Sezin Öney, Türkiye’deki gazeteciliğin tamamen kutuplaştığını ve mesleğe yeni başlayacak olan gazetecilerin önünde bir örnek teşkil edecek insanların olmadığını söyledi. Türkiye’deki gazetecilerin hiç bu kadar kötü bir dönemden geçmediğini de sözlerine ekleyen Öney, “Türkiye’de durumlar hiçbir zaman parlak değildi ama şuan eski gazeteciler bile hiç bu kadar kötü bir dönemden geçmediklerini söylediler. Bunun olası sebepleri üzerine düşündüm ve anladım ki daha önce bu kadar yoğunlukta hükümet yanlısı bir gazetecilik anlayışı yoktu. Güç bu kadar tek bir tarafa toplanmamıştı.” şeklinde açıklamalarda bulundu. Öney, AKP hükümetinin gücü elinde toplarken diğer yandan da karşıt olan medya kurumlarını yasal yada yasal olmayan yollar ile ele geçirmeye başladığını ifade etti. “Şimdi ellerinde çok büyük bir medya propaganda aracı var ve devlet kaynaklarını da bu propaganda araçlarını daha da genişletmek için kullanıyorlar.“ diye açıklamalarda bulunan Öney, buna genetiği ile oynanmış gazetecilik adıın verdiğini söyledi. Öney, “Türkiye’deki insanlarda bu tür haberleri tüketiyorlar çünkü beslenebilecekleri başka bir kaynak yok. Mesela Zaman gazetesine el konulduktan sonra hükümet yanlısı bir gazete haline getirildi ve adeta bir zombiye döndü.“ şeklinde ifadelerde bulundu.
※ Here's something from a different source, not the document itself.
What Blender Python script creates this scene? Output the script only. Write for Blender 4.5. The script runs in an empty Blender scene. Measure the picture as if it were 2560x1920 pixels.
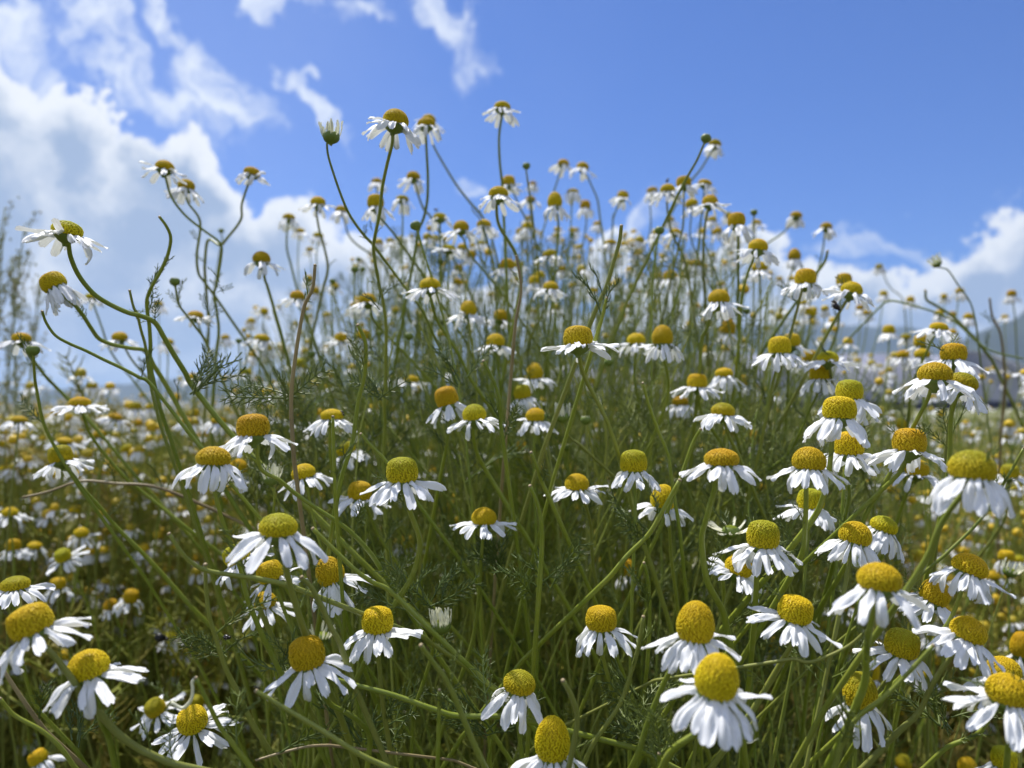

“Davamın ne durumda olduğunu bilmiyorum çünkü avukatım hapiste”
Hollandalı gazeteci Frederike Geerdink, 2015 yılının eylül ayında Türkiye’de terör örgütü PKK propagandası yaptığı sebebiyle sınır dışı edildiğini açıkladı. 2006 yılında Türkiye’de çalışmak üzere yola çıkan Geerdink, 2012 yılından itibaren Türkiye’nin güneydoğusunda serbest gazeteci olarak çalıştığını ifade etti. Terör örgütü PKK üyeleri ile görüşerek onlardan demeç alan Geerdink, bu sebeplerden dolayı terör örgütü PKK propagandası yaptığından dolayı gözaltına alındığını söyledi. Geerdink, “Yüksekova’da 3 gün hapiste tutuldum ve basın kartım Türkiye’de anında iptal edilerek sınır dışı edildim. Türkiye’ye geri dönmem yasal işlemlerden dolayı en az 5 yılımı alacak ve davamın ne durumda olduğunu bilmiyorum çünkü avukatım hapiste.” dedi.
“Türkiye’de Sevgi Akarçeşme, ilk defa karar mekanizmasına getirilen kadın oldu”
Ceren Sözeri, Türkiye medyasındaki cinsiyetçilikten bahsederek önemli konumlarda hep erkeklerin olduğunu söyledi. Sözeri yaptığı araştırmadan bahsederek, “Birkaç yıl önce bir proje başlattık ve medya kaynaklarını taradık. Gördük ki gazetelerde karar verme mekanizmalarında ve editörlerde hep erkekler var. Biz bunun Sevgi Akarçeşme ile değiştiğini düşünmüştük. Bir kadın otorite pozisyondaysa sürekli o pozisyona laik olduğunu ispatlamak zorunda. Yada bir gazete küçülmeye gidiyorsa Türkiye’de ilk işini kaybedenler hep kadınlar oluyor.” şeklinde konuştu.